As I wrote in the The Sony Camera User’s e-Guide and One Camera Set-up Video, Zone AF is not always as accurate as Tracking Expand Flexible Spot, but it is a lot easier to use and is much more forgiving. It acquires focus faster and does not require any great skill to stay locked on. Here, it performed flawlessly by tracking the bird’s cheek, right on the same plane as the bird’s eye. I can’t wait to see what the new Sony Alpha a1 can do in these situations.

Image #1B: RawDigger screen capture for the Wilson’s Plover flapping after bath image

Exposure is so much easier with SONY Zebras …

Set the shutter speed and aperture that you want, dial up the ISO until you see Zebras, click the ISO down until the Zebras disappear, and then raise the ISO one click until they re-appear. If you have Zebras set up as detailed in the The Sony Camera User’s e-Guide and One Camera Set-up Video, you will have a perfect or near perfect exposure every time. In the guide, we differentiate between the degree of Zebras you want in the sun versus what you are looking for in low light or on cloudy days.

BTW, this one is perfect. The 26 OvExp pixels all reside in the specular catchlight (of the eye).

In the RawDigger e-Guide, you will learn exactly how to set up the Adapted “pink” RawDigger Histogram and how to use it to quickly and easily evaluate the exposure or raw file brightness of images from all digital cameras currently in use.

Image #1C: Topaz DeNoise screen capture for the Wilson’s Plover flapping after bath image

A Huge Benefit of Learning to Mega-Expose-to-the Right

By learning to truly mega-expose your raw files to the right (s I have done with RawDigger), noise is minimized. In the original on our left, there is very little noise visible.
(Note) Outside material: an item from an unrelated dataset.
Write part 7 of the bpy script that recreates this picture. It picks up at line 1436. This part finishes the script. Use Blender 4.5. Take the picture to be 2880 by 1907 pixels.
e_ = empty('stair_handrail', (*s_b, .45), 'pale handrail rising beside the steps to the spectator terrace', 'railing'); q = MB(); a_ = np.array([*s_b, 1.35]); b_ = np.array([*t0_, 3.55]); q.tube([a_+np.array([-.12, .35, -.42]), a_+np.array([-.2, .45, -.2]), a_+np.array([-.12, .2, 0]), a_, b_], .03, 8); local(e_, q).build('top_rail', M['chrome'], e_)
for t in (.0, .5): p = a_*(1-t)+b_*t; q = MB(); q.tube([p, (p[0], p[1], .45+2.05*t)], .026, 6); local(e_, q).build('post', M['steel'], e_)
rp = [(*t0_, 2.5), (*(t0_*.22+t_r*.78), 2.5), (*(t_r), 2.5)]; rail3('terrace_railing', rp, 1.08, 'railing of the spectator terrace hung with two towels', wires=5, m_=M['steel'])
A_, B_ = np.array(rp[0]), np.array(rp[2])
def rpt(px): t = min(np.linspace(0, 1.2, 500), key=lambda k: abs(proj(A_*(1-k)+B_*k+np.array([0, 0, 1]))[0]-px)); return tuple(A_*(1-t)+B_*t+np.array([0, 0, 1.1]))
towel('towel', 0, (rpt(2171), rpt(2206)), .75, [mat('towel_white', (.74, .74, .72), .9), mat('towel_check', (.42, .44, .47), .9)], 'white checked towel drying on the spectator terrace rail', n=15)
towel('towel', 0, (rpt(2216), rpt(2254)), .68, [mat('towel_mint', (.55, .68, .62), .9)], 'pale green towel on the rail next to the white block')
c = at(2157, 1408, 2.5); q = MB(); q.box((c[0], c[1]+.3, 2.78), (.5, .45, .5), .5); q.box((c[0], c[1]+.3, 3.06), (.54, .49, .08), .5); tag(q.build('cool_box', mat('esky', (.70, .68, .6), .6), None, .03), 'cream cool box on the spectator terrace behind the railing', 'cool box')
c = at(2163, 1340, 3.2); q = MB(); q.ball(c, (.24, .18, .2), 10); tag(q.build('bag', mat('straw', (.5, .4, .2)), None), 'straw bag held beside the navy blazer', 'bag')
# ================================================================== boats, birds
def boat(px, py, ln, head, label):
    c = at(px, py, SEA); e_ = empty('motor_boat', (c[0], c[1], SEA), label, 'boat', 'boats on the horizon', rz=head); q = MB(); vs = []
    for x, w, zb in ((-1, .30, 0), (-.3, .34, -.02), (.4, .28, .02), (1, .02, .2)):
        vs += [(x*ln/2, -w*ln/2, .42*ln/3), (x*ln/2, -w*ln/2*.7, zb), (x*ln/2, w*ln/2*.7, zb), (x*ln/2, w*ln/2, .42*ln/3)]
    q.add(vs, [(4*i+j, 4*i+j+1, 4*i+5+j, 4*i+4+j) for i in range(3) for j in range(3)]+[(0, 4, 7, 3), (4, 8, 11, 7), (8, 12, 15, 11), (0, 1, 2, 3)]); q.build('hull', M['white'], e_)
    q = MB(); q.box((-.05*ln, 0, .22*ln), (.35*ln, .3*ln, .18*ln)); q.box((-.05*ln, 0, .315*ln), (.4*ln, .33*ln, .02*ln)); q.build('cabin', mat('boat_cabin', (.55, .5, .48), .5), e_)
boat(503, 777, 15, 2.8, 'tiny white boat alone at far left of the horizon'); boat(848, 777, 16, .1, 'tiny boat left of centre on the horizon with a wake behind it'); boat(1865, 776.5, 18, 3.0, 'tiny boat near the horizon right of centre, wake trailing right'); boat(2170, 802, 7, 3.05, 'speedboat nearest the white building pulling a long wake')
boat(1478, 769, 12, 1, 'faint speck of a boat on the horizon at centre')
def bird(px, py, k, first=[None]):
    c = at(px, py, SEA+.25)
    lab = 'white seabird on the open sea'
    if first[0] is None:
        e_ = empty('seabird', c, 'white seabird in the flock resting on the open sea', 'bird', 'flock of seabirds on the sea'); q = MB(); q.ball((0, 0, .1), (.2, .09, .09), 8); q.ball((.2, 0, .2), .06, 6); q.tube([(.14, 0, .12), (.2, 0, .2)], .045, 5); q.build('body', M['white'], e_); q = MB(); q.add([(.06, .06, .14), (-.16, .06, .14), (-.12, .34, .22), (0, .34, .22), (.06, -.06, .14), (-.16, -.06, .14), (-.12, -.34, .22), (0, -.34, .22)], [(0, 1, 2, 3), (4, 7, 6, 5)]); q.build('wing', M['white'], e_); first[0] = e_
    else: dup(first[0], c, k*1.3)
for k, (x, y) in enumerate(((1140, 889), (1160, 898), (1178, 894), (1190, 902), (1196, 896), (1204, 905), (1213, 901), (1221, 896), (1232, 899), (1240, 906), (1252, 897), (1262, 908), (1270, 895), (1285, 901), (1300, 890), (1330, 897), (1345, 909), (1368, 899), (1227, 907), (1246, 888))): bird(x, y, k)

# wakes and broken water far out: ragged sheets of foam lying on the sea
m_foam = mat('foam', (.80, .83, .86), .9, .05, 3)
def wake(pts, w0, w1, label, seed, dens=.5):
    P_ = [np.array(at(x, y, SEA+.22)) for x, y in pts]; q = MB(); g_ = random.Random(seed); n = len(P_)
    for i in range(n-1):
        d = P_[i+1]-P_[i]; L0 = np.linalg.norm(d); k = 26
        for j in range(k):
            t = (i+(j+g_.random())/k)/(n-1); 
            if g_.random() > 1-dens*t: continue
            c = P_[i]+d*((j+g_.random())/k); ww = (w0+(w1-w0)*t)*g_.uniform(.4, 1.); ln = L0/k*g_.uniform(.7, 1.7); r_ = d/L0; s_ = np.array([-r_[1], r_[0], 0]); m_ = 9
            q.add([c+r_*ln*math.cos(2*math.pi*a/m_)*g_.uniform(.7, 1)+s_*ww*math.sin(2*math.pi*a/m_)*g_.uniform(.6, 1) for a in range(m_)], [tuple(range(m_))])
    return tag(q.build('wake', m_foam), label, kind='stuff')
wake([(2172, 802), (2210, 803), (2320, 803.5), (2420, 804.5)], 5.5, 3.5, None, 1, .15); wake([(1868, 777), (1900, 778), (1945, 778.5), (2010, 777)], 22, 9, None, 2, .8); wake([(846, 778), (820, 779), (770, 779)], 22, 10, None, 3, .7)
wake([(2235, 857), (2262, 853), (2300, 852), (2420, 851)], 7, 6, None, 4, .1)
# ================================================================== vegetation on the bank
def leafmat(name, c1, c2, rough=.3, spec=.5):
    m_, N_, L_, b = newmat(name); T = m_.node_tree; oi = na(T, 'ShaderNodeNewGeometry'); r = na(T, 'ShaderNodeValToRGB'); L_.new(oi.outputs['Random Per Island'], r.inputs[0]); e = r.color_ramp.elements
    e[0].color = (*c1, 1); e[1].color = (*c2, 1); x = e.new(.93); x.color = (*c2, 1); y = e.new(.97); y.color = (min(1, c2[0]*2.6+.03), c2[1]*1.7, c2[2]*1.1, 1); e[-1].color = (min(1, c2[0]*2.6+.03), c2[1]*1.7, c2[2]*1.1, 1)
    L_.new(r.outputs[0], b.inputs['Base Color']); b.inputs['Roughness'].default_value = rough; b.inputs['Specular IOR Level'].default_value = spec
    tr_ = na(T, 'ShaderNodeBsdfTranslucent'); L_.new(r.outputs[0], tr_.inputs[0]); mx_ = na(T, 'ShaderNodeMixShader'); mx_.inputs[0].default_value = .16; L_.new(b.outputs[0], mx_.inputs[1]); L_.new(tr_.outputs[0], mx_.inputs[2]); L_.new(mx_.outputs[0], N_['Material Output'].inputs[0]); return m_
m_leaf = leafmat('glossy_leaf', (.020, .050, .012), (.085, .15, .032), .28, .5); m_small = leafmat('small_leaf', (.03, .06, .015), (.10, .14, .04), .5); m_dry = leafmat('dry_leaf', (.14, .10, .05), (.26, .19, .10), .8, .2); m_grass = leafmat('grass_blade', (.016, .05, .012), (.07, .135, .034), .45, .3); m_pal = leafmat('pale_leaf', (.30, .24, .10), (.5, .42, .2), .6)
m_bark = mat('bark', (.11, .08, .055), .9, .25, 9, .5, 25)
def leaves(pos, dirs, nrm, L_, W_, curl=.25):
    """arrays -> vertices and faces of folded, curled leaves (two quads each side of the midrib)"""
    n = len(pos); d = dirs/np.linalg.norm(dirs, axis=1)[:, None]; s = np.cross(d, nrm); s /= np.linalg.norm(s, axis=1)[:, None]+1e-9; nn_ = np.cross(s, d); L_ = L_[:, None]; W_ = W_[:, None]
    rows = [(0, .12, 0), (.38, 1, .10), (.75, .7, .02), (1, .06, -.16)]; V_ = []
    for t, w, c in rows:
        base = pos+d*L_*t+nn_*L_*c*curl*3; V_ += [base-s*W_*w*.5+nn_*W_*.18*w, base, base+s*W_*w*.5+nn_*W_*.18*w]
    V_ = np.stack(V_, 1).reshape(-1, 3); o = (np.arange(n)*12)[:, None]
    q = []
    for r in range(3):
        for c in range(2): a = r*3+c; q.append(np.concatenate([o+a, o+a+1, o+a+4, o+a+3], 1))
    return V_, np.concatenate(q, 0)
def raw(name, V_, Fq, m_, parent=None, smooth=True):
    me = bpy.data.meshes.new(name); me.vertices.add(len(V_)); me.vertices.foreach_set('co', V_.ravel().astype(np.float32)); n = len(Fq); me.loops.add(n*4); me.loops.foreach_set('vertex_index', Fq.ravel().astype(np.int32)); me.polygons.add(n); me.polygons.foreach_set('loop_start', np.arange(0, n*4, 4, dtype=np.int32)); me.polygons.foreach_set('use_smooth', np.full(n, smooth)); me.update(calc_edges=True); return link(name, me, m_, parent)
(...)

Click on the image to enlarge it and see that DeNoise on Low Light on Auto cleaned the noise up beautifully, and sharpened the already sharp image nicely and non-destructively.

Image #1D: Topaz Sharpen AI 100% screen capture for the Wilson’s Plover flapping after bath image

Selecting the Subject in Photoshop

I recently updated my Adobe Photoshop subscription (now Photoshop 2021) to the 22.2.0 Release. I gotta say that Select > Subject was greatly improved in the new version. Here I selected the subject (with just one click!), placed the selection on its own layer, and brought the image into Sharpen AI. I was not surprised that the plug-in selected Stabilize as even with the fast shutter speed of 1/2000 second, I knew that there would be some degree of motion blur.

Image #1D: Topaz Sharpen AI 400% screen capture for the Wilson’s Plover flapping after bath image

The Elongated Second Catchlight

A bird in the water will often show two catchlights in the eye. The upper catchlight is from the sun, the lower one from the sun reflected off the water. If the water was moving at the moment of exposure (as it was here because the bird was flapping), the lower catchlight will often be elongated. At least that is my theory … You will need to magnify the eye to 400% or so in order to see the elongated specular highlight. With this image I chose to eliminate the second catchlight during post processing and to darken the pupil as well. You can learn about Eye Doctor techniques and tons more in Digital Basics II.


In all blog posts and Bulletins, feel free to e-mail or to leave a comment regarding any typos or errors.

12 comments to THE Best Image from a Really Great Afternoon! Exposure is so much easier with SONY Zebras. And a Left Bank Dinner

  • avatar Ray Lander


    I read about Bedford Camera in your blog and placed an order for a Canon R5 and a lens on Monday. I had them in my hand in California on Thursday! This was fantastic as I had ordered the gear from one of the big companies in November and was sill on their waiting list!

    So here is a heartfelt thank you. I have learned quite from you over the years by watching many videos, quite a few on B&H. My first trip to Bosque del Apache was due to your insistence that Bosque was a great place; and indeed it was! Thank you for everything Mr. Morris.

  • Artie I love that you were testing me!
    We had 45 degrees yesterday but today back to mid to upper 20ies but spring is in the air.
    Just watched the Alpha Event today and one Artisan talked about the Alpha1 having double exposure but he didn’t elaborate much just mentioned it.
    much love b

  • avatar Steve

    >> Exposure is so much easier with SONY Zebras <<

    For those of us who haven't seen what the "zebras" look like, would it possible for you to show us a viewfinder image that demonstrates them?

    • avatar Arthur Morris/BIRDS AS ART

      I can do that if you come on an IPT :). And I think there there is an on-camera demo in one of the videos in the big SONY guide.


  • Hi Artie
    Its tough at the top but it is even tougher at the bottom which is where I am, but things will change one day for the better.

    Best and love


  • Howdy Artie
    I love the image #1 and with the single catchlight and getting low i can see the results. I am a bit confused though above you said… As with Ice Detection plus Tracking with animal eye, the more you practice with Tracking Expand Flexible Spot, the better you become at, did i miss something on focusing!
    Or are you talking Face Detection?
    Finally warming up here.
    with love b

  • avatar Adam

    It sounds like a delicious dinner and an extremely productive day. These are incredibly powerful gifts to be cherished. BTW, “I can’t wait to see what the new Sony Alpha a9…” I think is a typo with the intent being a1?

    • avatar Arthur Morris/BIRDS AS ART

      Thanks, Adam. It was a top 200 day for sure. But then you have to consider how blessed I have been :). Thanks for catching my brain typo.